Provided material:

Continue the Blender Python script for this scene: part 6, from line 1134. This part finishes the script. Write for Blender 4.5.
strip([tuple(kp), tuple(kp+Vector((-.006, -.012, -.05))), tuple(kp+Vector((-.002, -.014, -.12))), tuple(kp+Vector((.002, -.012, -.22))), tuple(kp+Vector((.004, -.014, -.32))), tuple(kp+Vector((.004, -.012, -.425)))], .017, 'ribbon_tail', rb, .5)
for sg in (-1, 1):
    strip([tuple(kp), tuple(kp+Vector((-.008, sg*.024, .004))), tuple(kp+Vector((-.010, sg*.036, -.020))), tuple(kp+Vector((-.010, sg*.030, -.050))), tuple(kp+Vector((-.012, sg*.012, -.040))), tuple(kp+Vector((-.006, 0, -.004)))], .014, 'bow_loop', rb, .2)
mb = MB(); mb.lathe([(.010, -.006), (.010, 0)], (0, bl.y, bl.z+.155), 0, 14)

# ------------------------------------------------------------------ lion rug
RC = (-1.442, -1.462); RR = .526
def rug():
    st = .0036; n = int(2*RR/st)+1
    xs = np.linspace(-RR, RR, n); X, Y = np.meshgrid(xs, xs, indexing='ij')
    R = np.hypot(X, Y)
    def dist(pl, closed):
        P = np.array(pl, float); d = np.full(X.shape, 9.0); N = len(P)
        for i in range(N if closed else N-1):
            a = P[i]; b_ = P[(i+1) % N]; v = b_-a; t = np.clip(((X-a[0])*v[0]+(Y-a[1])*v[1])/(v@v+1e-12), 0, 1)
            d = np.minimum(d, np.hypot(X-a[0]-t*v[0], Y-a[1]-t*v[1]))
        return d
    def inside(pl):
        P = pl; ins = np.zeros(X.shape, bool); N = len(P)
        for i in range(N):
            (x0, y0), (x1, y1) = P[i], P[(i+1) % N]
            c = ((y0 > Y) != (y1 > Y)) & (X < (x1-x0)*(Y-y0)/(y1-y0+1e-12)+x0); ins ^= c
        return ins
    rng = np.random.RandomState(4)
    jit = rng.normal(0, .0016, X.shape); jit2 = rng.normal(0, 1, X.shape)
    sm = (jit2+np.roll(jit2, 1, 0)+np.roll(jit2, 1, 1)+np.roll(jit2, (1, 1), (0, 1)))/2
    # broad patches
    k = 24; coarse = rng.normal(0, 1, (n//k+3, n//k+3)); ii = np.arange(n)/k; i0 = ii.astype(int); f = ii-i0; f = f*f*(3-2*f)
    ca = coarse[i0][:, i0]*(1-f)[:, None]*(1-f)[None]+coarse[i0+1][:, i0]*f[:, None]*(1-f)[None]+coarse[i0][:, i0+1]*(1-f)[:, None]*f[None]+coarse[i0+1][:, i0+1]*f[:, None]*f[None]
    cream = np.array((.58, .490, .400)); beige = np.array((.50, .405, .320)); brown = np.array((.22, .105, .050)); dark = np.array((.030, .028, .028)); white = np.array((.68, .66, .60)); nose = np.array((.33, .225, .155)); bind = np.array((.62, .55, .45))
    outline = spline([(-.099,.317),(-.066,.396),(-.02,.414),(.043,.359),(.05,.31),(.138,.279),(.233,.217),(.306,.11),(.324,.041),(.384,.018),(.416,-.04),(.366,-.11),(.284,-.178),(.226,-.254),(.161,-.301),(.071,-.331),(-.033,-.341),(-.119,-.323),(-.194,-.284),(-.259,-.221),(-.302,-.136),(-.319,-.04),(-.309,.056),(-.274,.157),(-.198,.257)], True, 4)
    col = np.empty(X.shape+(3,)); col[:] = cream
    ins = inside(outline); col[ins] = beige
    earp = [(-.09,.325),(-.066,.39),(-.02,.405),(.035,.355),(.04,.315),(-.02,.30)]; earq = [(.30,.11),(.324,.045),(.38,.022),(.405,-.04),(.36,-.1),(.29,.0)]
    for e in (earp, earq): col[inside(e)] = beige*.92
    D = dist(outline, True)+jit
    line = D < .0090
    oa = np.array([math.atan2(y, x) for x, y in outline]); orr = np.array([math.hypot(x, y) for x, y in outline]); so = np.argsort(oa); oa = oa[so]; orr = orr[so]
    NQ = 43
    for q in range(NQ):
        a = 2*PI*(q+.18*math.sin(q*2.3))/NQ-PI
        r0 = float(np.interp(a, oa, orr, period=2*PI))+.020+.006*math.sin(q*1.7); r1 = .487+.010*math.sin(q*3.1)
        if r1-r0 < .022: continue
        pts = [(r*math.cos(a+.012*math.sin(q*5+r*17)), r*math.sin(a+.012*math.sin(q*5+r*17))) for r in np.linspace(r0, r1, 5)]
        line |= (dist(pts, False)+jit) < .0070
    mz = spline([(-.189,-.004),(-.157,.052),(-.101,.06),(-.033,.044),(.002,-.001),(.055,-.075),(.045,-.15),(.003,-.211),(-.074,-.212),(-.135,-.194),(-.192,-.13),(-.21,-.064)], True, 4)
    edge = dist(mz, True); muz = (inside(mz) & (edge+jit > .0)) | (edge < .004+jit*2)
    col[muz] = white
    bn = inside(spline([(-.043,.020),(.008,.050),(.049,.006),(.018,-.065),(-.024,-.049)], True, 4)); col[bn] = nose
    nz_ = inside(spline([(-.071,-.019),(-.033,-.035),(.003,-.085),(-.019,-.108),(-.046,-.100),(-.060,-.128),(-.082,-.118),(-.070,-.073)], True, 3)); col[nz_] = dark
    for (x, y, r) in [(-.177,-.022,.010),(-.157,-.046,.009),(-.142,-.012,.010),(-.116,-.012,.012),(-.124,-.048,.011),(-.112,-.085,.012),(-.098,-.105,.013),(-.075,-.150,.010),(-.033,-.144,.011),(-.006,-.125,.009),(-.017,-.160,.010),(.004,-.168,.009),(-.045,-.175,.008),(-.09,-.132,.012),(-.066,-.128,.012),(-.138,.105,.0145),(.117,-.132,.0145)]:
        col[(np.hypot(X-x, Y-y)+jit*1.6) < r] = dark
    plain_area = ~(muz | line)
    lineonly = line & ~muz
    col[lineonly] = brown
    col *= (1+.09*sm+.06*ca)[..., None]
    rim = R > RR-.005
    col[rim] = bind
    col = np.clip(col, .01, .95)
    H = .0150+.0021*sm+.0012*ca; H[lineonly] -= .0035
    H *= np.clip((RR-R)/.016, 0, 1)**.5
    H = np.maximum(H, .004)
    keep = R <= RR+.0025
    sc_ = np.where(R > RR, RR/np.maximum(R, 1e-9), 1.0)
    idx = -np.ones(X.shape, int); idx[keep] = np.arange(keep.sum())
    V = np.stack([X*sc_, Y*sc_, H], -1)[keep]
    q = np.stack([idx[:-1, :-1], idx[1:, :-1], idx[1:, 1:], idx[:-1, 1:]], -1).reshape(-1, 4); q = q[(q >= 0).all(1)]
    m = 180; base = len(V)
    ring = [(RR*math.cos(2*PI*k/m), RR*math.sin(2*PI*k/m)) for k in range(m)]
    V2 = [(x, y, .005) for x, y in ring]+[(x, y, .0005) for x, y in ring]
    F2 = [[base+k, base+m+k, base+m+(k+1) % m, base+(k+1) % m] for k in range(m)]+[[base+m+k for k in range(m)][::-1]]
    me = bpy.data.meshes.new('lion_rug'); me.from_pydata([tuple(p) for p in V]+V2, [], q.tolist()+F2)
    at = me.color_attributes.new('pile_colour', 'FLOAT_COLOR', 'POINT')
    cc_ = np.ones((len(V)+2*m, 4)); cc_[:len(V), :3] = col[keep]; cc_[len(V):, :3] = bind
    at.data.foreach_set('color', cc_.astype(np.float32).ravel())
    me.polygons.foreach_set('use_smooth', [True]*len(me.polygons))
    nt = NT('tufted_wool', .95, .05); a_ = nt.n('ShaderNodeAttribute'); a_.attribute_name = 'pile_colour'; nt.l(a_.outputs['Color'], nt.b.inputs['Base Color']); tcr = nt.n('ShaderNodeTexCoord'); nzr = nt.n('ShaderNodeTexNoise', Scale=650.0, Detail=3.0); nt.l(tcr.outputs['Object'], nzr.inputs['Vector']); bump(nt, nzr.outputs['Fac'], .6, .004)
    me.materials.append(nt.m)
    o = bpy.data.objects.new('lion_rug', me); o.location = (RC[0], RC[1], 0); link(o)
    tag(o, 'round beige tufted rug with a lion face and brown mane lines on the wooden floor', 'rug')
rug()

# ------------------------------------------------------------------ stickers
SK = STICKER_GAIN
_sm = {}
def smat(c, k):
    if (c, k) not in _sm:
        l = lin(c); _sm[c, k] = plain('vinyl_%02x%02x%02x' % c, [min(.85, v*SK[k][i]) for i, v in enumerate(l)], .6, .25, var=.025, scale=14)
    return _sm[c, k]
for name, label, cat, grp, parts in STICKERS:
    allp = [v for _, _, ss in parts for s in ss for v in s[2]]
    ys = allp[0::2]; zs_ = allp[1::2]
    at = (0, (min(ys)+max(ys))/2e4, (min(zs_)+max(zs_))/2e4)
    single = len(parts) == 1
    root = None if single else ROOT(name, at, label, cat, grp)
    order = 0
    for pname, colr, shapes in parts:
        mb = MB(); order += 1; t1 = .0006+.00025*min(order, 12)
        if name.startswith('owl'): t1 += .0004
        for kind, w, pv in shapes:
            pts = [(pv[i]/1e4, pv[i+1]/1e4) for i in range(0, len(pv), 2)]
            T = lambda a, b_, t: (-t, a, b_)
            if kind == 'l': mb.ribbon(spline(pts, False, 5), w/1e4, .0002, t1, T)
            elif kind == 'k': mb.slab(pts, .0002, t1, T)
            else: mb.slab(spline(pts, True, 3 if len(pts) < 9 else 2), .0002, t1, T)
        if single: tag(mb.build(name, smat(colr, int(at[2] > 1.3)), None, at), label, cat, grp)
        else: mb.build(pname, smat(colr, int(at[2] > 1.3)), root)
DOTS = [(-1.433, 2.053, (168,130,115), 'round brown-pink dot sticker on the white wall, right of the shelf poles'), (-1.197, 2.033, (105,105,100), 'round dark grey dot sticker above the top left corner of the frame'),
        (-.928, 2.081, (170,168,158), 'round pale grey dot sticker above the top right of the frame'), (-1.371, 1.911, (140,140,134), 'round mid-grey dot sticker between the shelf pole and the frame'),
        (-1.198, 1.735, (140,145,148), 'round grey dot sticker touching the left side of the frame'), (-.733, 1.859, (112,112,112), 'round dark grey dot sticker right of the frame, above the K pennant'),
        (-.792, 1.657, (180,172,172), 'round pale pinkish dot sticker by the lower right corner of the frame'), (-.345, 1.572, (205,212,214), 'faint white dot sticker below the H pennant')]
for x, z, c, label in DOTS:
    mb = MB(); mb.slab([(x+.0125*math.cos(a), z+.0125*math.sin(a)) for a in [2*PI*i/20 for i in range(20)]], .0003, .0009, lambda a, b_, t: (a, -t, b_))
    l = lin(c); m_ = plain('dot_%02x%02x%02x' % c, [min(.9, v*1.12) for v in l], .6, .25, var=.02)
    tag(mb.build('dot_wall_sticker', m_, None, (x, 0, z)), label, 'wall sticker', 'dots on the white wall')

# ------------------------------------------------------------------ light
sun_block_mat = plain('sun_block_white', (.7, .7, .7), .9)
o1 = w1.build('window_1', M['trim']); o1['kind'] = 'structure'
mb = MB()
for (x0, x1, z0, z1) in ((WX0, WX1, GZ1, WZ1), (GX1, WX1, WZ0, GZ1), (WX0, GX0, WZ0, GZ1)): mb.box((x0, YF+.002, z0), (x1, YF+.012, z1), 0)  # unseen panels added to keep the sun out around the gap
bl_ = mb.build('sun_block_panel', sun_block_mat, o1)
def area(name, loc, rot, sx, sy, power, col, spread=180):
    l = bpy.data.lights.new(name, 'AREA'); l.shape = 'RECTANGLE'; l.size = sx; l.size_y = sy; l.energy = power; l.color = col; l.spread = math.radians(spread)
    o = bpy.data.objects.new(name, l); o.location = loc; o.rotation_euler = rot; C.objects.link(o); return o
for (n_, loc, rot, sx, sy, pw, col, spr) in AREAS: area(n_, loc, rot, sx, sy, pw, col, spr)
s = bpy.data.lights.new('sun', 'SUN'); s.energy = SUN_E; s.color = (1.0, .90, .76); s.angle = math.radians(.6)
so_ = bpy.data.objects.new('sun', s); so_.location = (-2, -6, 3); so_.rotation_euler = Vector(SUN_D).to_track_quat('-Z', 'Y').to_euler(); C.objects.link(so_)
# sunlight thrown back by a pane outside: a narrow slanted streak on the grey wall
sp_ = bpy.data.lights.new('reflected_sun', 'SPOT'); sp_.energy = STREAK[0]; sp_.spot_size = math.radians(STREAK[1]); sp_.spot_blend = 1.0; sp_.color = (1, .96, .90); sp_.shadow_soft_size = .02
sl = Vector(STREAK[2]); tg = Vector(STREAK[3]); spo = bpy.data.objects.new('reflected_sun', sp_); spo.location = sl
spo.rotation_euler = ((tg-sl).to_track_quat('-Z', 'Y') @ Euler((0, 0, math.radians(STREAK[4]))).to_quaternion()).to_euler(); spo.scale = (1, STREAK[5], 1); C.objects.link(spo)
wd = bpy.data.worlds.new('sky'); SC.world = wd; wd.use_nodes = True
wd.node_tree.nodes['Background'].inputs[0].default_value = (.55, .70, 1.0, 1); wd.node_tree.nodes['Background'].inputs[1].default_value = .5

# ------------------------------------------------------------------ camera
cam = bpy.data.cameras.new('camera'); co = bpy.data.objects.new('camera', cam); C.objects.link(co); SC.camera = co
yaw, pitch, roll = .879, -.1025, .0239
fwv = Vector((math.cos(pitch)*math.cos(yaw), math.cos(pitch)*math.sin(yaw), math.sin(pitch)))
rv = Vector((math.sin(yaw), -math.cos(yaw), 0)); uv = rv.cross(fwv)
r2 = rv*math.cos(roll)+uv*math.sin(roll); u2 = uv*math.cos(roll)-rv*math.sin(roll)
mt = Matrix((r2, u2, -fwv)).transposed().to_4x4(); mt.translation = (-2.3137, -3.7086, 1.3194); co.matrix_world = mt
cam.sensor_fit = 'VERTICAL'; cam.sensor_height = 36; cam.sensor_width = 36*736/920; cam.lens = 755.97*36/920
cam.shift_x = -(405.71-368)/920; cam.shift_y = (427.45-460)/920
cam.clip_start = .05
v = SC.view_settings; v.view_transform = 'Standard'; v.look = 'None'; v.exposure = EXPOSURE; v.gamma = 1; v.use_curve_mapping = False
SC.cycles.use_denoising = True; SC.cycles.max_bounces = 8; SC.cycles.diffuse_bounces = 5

Instructions to follow: Look at the material above and copy, word for word, its lines from the first through the one containing "bl.z+.155), 0, 14)".

Task solution:
Continue the Blender Python script for this scene: part 6, from line 1134. This part finishes the script. Write for Blender 4.5.
strip([tuple(kp), tuple(kp+Vector((-.006, -.012, -.05))), tuple(kp+Vector((-.002, -.014, -.12))), tuple(kp+Vector((.002, -.012, -.22))), tuple(kp+Vector((.004, -.014, -.32))), tuple(kp+Vector((.004, -.012, -.425)))], .017, 'ribbon_tail', rb, .5)
for sg in (-1, 1):
    strip([tuple(kp), tuple(kp+Vector((-.008, sg*.024, .004))), tuple(kp+Vector((-.010, sg*.036, -.020))), tuple(kp+Vector((-.010, sg*.030, -.050))), tuple(kp+Vector((-.012, sg*.012, -.040))), tuple(kp+Vector((-.006, 0, -.004)))], .014, 'bow_loop', rb, .2)
mb = MB(); mb.lathe([(.010, -.006), (.010, 0)], (0, bl.y, bl.z+.155), 0, 14)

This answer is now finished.